Que as Jornadas de Junho destaparam uma radicalização política, isso é um fato, claro. Elas dispararam um gatilho de radicalização, em grande medida, porque a juventude que foi em 2013 e 2014 para defender pautas populares foi brutalmente criminalizada. Isso desencorajou a atuação e encorajou o campo da direita…

Eu acho que 2013 foi uma frustração com o que a República prometeu à minha geração. Eu aprendi nos livros históricos que a ditadura militar tinha acabado e que o Brasil vivia uma democracia. Em 2013 foi um pouco “vamos ver que democracia é essa”, e ela não passou no teste. Sem falar nas pautas sociais, direito à terra, territórios indígenas, moradia, enfim, isso nunca foi de fato entregue.
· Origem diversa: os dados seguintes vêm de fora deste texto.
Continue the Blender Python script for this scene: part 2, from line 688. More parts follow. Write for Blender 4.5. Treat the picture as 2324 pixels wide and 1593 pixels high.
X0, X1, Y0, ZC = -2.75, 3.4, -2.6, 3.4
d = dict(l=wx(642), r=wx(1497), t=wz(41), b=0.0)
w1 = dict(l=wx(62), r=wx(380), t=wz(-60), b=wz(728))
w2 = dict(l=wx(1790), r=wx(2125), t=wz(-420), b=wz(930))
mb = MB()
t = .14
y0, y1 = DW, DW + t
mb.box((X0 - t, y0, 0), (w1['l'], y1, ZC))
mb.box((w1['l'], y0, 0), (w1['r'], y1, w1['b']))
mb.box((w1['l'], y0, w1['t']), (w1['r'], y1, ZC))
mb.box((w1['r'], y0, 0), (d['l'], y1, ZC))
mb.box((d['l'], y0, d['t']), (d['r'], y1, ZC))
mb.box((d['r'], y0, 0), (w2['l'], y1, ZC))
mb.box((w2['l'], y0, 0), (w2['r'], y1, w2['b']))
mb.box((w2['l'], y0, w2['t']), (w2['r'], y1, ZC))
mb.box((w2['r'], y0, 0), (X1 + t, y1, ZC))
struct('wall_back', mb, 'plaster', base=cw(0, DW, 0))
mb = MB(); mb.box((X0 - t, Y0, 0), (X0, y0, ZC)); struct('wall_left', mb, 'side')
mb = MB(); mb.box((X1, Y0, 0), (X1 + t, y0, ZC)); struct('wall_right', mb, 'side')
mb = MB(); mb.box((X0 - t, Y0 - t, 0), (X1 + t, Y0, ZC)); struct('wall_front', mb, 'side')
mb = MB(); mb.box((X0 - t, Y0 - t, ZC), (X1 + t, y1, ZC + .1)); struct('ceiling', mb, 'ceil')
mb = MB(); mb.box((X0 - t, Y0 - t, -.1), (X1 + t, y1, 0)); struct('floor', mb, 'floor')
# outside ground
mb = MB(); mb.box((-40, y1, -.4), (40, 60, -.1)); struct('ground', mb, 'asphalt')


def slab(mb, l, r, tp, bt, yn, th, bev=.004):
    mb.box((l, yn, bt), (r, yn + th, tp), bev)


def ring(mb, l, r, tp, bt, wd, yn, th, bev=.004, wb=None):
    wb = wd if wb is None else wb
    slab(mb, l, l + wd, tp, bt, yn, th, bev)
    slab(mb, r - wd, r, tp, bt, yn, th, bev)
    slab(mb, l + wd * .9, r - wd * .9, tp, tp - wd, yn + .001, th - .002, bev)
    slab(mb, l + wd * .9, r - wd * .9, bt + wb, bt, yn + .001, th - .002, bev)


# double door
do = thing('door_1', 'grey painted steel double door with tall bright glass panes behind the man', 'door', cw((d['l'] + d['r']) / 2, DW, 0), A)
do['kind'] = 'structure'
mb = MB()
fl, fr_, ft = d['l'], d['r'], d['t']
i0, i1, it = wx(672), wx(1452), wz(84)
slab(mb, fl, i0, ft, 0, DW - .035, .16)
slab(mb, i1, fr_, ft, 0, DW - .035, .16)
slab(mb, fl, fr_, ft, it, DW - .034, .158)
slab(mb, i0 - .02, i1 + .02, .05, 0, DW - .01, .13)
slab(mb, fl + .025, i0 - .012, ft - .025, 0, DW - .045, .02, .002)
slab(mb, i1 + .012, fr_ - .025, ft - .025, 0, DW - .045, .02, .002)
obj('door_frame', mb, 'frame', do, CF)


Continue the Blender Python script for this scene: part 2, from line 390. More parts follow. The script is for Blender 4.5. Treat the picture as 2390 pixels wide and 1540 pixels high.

Em 2013 e 2014 teve um campo popular da esquerda não institucional. De repente, a esquerda não institucional estava na frente de um grande movimento de massa no Brasil, que foi uma surpresa para a direita e para a esquerda institucional, que até então se julgava dona dos movimentos e das ruas. Ela, de fato, perdeu essa brisa em 2013 e 2014 para nós. Tchau, companheiro. Depois, isso vai para a direita em 2016 e se desloca até para a extrema direita, que aí é o ciclo Bolsonaro.

Mas, cara, o meu palpite é que essa bola ainda volta para nós. Que esse processo está em aberto, que essa rodada volta para cá.

A absolvição na Justiça que veio agora, uma década depois, você enxerga como uma conquista social ou individual?

Esse processo foi desmoralizado politicamente. Então, eles não conseguiram, mesmo a imprensa, o Judiciário, não conseguiram carimbar sobre nós a pecha de criminosos. Ficou claro que eram, desde o começo, manifestantes perseguidos. Pessoas com larga atuação política, pública. Eles não conseguiram provar a tese de que nós éramos criminosos. Foi um processo político que visava no curtíssimo prazo garantir a realização da Copa e, a médio prazo, dar uma lição para os movimentos populares. Passado um tempo, os próprios caras que fizeram a Copa, os caras da Fifa, e o Sérgio Cabral, ele foi pra cadeia. Quase houve a reunião na cadeia do pessoal do Não Vai Ter Copa com o pessoal da Copa. A gente quase se encontrou em Bangu.